▶ Challenge
Give the data below again exactly as written, without its pictures.

▶ Raw data
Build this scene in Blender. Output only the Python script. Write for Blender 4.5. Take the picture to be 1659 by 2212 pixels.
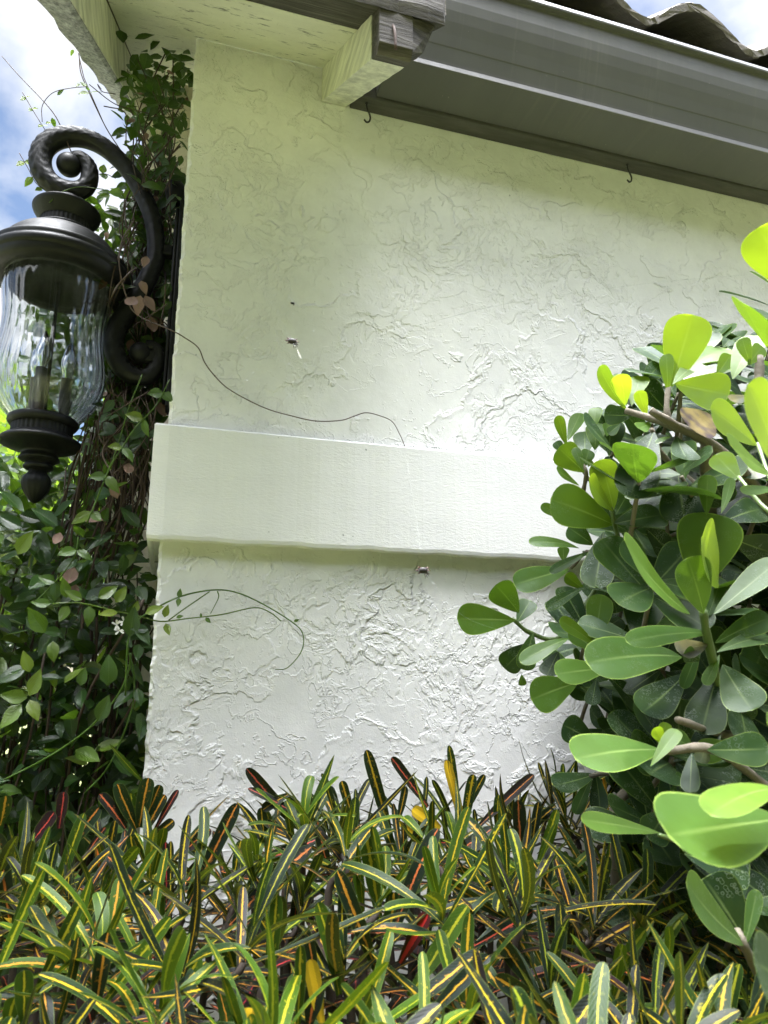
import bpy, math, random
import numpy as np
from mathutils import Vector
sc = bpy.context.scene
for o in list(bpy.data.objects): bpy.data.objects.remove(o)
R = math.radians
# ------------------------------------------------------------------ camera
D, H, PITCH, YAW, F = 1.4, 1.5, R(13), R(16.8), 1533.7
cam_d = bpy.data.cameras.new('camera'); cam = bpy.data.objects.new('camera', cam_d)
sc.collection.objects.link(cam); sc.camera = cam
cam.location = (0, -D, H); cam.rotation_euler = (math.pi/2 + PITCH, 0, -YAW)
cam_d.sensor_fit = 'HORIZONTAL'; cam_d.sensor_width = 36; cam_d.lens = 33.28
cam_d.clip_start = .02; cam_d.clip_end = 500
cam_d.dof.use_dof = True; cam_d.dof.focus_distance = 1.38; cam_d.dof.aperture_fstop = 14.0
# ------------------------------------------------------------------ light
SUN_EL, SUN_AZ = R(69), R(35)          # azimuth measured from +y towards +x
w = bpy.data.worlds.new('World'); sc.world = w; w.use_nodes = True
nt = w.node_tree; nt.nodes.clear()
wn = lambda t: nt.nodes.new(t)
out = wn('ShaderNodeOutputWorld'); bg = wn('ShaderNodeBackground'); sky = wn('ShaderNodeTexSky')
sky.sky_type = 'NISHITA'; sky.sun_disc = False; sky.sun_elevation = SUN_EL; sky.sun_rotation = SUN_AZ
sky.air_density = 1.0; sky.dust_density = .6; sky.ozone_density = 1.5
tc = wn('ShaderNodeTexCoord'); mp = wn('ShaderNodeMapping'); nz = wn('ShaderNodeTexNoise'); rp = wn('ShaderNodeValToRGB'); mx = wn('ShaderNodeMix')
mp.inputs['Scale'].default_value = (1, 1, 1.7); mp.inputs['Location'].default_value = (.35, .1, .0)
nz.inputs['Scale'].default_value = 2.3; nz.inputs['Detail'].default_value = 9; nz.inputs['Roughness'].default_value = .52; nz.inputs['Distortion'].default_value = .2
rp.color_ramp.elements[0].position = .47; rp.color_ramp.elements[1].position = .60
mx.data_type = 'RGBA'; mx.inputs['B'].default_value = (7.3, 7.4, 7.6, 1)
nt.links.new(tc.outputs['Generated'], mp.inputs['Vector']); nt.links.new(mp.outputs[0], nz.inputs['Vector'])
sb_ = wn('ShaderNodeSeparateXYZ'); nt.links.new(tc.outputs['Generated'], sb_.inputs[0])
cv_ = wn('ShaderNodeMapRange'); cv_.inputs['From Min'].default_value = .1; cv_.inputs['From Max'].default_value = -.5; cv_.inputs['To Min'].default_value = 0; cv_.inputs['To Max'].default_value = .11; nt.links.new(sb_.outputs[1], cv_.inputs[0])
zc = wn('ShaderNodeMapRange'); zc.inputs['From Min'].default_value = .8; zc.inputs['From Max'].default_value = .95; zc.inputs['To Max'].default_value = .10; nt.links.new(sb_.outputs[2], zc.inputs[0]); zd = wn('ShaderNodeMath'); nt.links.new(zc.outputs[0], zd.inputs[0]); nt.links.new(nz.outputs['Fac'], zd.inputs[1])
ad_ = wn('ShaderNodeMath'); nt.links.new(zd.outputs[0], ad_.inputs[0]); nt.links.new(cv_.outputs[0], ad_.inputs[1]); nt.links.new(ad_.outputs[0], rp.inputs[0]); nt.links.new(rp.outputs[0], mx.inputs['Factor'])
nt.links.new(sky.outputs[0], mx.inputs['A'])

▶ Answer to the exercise
Build this scene in Blender. Output only the Python script. Write for Blender 4.5. Take the picture to be 1659 by 2212 pixels.
import bpy, math, random
import numpy as np
from mathutils import Vector
sc = bpy.context.scene
for o in list(bpy.data.objects): bpy.data.objects.remove(o)
R = math.radians
# ------------------------------------------------------------------ camera
D, H, PITCH, YAW, F = 1.4, 1.5, R(13), R(16.8), 1533.7
cam_d = bpy.data.cameras.new('camera'); cam = bpy.data.objects.new('camera', cam_d)
sc.collection.objects.link(cam); sc.camera = cam
cam.location = (0, -D, H); cam.rotation_euler = (math.pi/2 + PITCH, 0, -YAW)
cam_d.sensor_fit = 'HORIZONTAL'; cam_d.sensor_width = 36; cam_d.lens = 33.28
cam_d.clip_start = .02; cam_d.clip_end = 500
cam_d.dof.use_dof = True; cam_d.dof.focus_distance = 1.38; cam_d.dof.aperture_fstop = 14.0
# ------------------------------------------------------------------ light
SUN_EL, SUN_AZ = R(69), R(35)          # azimuth measured from +y towards +x
w = bpy.data.worlds.new('World'); sc.world = w; w.use_nodes = True
nt = w.node_tree; nt.nodes.clear()
wn = lambda t: nt.nodes.new(t)
out = wn('ShaderNodeOutputWorld'); bg = wn('ShaderNodeBackground'); sky = wn('ShaderNodeTexSky')
sky.sky_type = 'NISHITA'; sky.sun_disc = False; sky.sun_elevation = SUN_EL; sky.sun_rotation = SUN_AZ
sky.air_density = 1.0; sky.dust_density = .6; sky.ozone_density = 1.5
tc = wn('ShaderNodeTexCoord'); mp = wn('ShaderNodeMapping'); nz = wn('ShaderNodeTexNoise'); rp = wn('ShaderNodeValToRGB'); mx = wn('ShaderNodeMix')
mp.inputs['Scale'].default_value = (1, 1, 1.7); mp.inputs['Location'].default_value = (.35, .1, .0)
nz.inputs['Scale'].default_value = 2.3; nz.inputs['Detail'].default_value = 9; nz.inputs['Roughness'].default_value = .52; nz.inputs['Distortion'].default_value = .2
rp.color_ramp.elements[0].position = .47; rp.color_ramp.elements[1].position = .60
mx.data_type = 'RGBA'; mx.inputs['B'].default_value = (7.3, 7.4, 7.6, 1)
nt.links.new(tc.outputs['Generated'], mp.inputs['Vector']); nt.links.new(mp.outputs[0], nz.inputs['Vector'])
sb_ = wn('ShaderNodeSeparateXYZ'); nt.links.new(tc.outputs['Generated'], sb_.inputs[0])
cv_ = wn('ShaderNodeMapRange'); cv_.inputs['From Min'].default_value = .1; cv_.inputs['From Max'].default_value = -.5; cv_.inputs['To Min'].default_value = 0; cv_.inputs['To Max'].default_value = .11; nt.links.new(sb_.outputs[1], cv_.inputs[0])
zc = wn('ShaderNodeMapRange'); zc.inputs['From Min'].default_value = .8; zc.inputs['From Max'].default_value = .95; zc.inputs['To Max'].default_value = .10; nt.links.new(sb_.outputs[2], zc.inputs[0]); zd = wn('ShaderNodeMath'); nt.links.new(zc.outputs[0], zd.inputs[0]); nt.links.new(nz.outputs['Fac'], zd.inputs[1])
ad_ = wn('ShaderNodeMath'); nt.links.new(zd.outputs[0], ad_.inputs[0]); nt.links.new(cv_.outputs[0], ad_.inputs[1]); nt.links.new(ad_.outputs[0], rp.inputs[0]); nt.links.new(rp.outputs[0], mx.inputs['Factor'])
nt.links.new(sky.outputs[0], mx.inputs['A'])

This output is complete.